━━━ GIVEN RECORDS ━━━

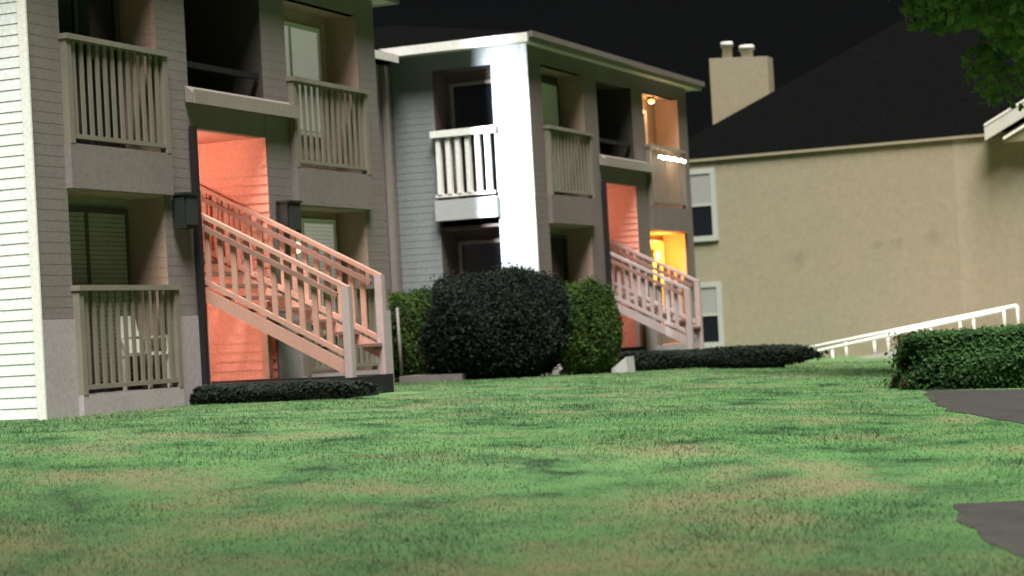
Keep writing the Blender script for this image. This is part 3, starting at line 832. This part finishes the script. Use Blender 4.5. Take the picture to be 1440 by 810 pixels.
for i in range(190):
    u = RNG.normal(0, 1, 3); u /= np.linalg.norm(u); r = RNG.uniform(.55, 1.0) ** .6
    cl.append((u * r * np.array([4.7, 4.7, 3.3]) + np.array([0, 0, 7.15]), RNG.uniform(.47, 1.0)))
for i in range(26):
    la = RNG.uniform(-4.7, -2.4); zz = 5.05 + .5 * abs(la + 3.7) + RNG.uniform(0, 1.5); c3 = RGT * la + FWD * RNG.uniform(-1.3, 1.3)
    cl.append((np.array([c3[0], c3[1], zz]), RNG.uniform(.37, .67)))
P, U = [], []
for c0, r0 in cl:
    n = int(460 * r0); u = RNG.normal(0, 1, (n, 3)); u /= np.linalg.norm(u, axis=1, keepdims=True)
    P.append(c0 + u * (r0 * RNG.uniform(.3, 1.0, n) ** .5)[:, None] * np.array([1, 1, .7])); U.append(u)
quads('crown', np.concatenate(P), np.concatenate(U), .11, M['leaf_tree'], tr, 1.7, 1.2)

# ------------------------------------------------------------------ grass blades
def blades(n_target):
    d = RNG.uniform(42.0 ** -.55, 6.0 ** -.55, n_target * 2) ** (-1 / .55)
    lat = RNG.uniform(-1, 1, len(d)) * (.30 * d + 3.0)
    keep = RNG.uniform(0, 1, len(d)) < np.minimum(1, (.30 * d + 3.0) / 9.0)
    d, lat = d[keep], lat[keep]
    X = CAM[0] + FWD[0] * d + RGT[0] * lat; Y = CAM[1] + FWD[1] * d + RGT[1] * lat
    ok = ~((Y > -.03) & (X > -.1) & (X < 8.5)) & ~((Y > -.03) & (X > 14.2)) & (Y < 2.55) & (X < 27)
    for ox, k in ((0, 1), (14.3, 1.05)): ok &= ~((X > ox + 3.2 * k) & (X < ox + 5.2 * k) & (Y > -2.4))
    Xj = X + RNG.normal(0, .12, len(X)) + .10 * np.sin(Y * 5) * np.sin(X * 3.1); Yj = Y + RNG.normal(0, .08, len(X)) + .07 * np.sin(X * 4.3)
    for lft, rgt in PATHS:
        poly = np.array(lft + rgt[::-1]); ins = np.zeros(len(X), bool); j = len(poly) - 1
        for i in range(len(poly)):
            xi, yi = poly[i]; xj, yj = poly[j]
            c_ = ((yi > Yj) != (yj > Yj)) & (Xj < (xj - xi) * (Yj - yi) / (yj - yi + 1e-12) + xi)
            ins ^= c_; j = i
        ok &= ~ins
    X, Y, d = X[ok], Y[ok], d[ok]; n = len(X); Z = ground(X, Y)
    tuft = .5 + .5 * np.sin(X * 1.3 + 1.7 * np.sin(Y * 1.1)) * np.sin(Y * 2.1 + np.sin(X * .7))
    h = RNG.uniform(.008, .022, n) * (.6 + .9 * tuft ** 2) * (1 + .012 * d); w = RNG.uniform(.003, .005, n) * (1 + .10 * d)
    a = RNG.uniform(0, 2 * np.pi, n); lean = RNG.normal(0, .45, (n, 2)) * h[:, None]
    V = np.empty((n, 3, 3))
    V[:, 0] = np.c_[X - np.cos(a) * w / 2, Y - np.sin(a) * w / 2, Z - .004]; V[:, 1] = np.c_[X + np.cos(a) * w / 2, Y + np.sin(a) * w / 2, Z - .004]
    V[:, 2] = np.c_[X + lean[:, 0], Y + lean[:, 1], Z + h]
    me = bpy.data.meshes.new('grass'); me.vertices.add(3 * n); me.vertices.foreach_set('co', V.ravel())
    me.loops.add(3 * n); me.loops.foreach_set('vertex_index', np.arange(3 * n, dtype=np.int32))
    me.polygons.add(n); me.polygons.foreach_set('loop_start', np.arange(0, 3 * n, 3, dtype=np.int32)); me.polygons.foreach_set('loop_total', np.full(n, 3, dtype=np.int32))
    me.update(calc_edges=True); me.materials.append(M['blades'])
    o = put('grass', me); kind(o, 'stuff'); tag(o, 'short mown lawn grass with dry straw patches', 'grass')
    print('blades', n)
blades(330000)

━━━
━━━ GIVEN RECORDS ━━━

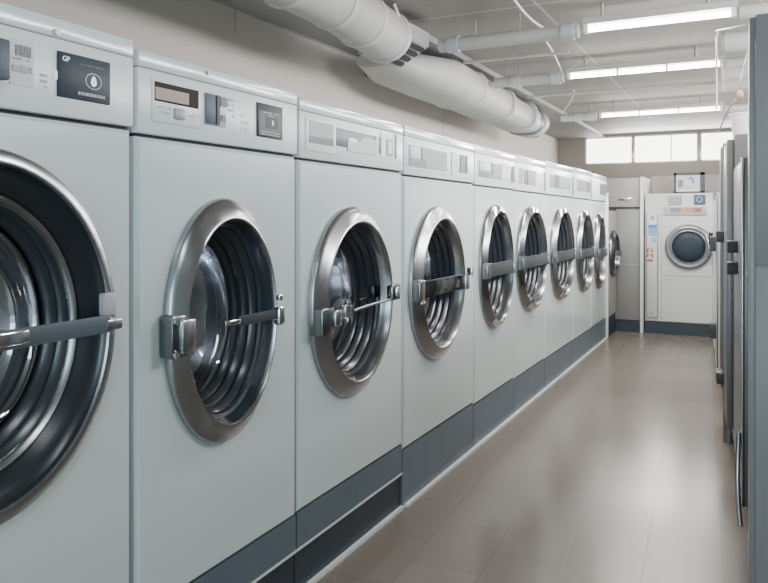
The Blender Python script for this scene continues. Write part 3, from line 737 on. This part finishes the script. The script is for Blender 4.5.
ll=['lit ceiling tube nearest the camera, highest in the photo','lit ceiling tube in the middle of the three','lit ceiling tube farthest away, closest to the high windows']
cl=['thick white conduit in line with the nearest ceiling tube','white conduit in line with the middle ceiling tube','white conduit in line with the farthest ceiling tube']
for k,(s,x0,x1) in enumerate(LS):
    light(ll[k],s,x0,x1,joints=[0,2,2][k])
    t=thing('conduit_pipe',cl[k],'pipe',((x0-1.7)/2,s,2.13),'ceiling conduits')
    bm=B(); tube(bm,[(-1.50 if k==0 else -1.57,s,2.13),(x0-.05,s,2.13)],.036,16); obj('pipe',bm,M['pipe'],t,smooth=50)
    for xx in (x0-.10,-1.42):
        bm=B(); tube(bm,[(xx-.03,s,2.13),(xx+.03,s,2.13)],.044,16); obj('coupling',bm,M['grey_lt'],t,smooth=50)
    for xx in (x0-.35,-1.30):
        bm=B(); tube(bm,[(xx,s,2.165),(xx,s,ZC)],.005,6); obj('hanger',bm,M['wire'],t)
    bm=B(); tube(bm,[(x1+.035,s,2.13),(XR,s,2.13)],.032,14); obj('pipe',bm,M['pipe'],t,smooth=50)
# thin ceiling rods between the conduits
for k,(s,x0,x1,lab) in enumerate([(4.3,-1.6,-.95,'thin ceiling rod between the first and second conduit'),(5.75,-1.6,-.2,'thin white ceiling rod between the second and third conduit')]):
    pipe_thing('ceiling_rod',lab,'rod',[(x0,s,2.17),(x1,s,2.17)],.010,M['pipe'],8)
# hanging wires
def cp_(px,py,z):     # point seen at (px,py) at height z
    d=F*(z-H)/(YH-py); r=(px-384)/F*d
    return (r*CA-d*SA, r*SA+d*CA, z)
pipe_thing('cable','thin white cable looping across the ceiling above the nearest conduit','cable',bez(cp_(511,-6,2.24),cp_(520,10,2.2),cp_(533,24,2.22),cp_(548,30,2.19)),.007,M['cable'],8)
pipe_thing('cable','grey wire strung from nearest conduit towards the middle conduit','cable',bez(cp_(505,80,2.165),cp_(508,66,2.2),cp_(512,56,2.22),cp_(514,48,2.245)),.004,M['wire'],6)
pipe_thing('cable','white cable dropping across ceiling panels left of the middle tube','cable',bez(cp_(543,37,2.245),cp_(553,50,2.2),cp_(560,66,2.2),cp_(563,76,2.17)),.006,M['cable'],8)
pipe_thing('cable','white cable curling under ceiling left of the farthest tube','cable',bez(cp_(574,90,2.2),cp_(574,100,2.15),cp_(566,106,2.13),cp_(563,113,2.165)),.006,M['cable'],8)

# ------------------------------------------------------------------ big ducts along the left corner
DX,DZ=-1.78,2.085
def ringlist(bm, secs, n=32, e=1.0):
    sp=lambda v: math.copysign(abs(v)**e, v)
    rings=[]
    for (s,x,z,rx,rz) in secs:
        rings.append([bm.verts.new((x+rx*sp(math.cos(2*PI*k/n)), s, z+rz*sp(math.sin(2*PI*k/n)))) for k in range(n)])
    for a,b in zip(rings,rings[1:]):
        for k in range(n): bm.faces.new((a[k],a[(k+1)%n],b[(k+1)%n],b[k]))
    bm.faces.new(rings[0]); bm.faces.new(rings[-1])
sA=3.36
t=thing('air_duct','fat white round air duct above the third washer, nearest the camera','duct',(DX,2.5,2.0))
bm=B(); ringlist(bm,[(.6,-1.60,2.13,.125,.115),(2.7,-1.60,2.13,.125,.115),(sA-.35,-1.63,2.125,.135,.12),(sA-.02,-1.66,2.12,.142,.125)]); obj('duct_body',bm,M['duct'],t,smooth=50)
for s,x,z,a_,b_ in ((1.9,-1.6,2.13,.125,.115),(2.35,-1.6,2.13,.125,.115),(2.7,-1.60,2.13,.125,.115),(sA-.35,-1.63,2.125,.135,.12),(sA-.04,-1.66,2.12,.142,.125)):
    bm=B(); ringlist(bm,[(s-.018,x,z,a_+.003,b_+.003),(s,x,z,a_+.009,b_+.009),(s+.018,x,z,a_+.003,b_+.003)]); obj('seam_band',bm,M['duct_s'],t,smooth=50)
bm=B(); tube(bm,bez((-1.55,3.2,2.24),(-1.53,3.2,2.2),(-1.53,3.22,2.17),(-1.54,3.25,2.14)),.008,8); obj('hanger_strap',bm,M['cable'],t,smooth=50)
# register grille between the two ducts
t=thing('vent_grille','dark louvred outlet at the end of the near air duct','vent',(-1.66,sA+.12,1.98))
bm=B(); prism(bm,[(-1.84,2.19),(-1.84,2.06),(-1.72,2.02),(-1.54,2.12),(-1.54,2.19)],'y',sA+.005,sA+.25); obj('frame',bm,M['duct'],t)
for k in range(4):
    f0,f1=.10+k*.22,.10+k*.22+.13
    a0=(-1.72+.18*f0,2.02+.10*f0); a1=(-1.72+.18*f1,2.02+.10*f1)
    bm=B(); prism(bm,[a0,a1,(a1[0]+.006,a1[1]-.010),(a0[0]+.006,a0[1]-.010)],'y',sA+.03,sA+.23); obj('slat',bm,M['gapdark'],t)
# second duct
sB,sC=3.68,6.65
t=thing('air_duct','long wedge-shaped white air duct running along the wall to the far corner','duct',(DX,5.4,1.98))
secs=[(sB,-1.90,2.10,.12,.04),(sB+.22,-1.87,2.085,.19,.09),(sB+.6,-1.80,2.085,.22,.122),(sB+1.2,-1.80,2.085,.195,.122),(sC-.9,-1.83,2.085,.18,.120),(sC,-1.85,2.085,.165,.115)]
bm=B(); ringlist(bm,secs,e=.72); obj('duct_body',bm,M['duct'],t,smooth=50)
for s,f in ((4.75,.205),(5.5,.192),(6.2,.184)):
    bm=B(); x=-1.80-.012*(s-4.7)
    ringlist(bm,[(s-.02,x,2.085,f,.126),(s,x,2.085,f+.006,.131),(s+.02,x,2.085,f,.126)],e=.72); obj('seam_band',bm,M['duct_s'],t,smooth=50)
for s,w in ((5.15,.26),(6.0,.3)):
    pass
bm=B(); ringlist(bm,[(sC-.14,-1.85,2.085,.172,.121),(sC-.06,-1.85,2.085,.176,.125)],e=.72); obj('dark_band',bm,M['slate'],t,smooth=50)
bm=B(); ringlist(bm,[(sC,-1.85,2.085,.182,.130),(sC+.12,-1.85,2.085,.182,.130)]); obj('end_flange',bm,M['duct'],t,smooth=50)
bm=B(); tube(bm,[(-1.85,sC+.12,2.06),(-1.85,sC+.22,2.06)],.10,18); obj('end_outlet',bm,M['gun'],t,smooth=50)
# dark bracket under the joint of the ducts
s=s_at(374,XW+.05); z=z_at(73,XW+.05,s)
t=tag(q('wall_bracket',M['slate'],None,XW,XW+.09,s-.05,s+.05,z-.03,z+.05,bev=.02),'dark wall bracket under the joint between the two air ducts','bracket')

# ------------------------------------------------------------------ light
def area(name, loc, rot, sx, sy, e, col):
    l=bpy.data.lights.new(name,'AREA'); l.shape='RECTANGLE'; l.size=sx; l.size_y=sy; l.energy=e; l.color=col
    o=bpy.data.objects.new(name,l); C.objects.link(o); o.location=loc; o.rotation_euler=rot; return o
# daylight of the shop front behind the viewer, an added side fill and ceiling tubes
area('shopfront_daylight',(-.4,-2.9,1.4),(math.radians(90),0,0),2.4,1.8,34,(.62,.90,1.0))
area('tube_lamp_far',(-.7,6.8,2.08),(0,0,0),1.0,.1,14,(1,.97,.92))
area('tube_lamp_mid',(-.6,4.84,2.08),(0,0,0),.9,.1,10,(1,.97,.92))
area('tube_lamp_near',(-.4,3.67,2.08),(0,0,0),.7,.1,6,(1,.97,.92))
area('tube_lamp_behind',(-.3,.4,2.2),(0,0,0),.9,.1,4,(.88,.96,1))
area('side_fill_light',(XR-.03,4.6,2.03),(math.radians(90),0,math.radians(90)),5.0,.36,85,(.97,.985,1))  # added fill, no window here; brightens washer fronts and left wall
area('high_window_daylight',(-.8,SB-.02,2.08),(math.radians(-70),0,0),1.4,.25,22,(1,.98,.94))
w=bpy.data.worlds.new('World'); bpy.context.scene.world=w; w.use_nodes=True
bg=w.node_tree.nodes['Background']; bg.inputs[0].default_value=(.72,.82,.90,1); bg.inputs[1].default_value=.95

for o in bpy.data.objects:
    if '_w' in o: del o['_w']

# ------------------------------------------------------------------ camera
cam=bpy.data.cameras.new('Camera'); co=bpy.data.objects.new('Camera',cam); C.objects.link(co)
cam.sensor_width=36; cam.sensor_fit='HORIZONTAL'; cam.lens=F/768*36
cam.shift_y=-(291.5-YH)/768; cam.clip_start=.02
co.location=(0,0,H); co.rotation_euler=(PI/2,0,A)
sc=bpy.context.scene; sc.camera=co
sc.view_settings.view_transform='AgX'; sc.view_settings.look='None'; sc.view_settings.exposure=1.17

━━━

§ STATED TASK
Everything from the line with "Keep writing the" through the line with "tr, 1.7, 1.2)", both ends included, should be repeated exactly; nothing else should appear.

§ CORRECT ANSWER
Keep writing the Blender script for this image. This is part 3, starting at line 832. This part finishes the script. Use Blender 4.5. Take the picture to be 1440 by 810 pixels.
for i in range(190):
    u = RNG.normal(0, 1, 3); u /= np.linalg.norm(u); r = RNG.uniform(.55, 1.0) ** .6
    cl.append((u * r * np.array([4.7, 4.7, 3.3]) + np.array([0, 0, 7.15]), RNG.uniform(.47, 1.0)))
for i in range(26):
    la = RNG.uniform(-4.7, -2.4); zz = 5.05 + .5 * abs(la + 3.7) + RNG.uniform(0, 1.5); c3 = RGT * la + FWD * RNG.uniform(-1.3, 1.3)
    cl.append((np.array([c3[0], c3[1], zz]), RNG.uniform(.37, .67)))
P, U = [], []
for c0, r0 in cl:
    n = int(460 * r0); u = RNG.normal(0, 1, (n, 3)); u /= np.linalg.norm(u, axis=1, keepdims=True)
    P.append(c0 + u * (r0 * RNG.uniform(.3, 1.0, n) ** .5)[:, None] * np.array([1, 1, .7])); U.append(u)
quads('crown', np.concatenate(P), np.concatenate(U), .11, M['leaf_tree'], tr, 1.7, 1.2)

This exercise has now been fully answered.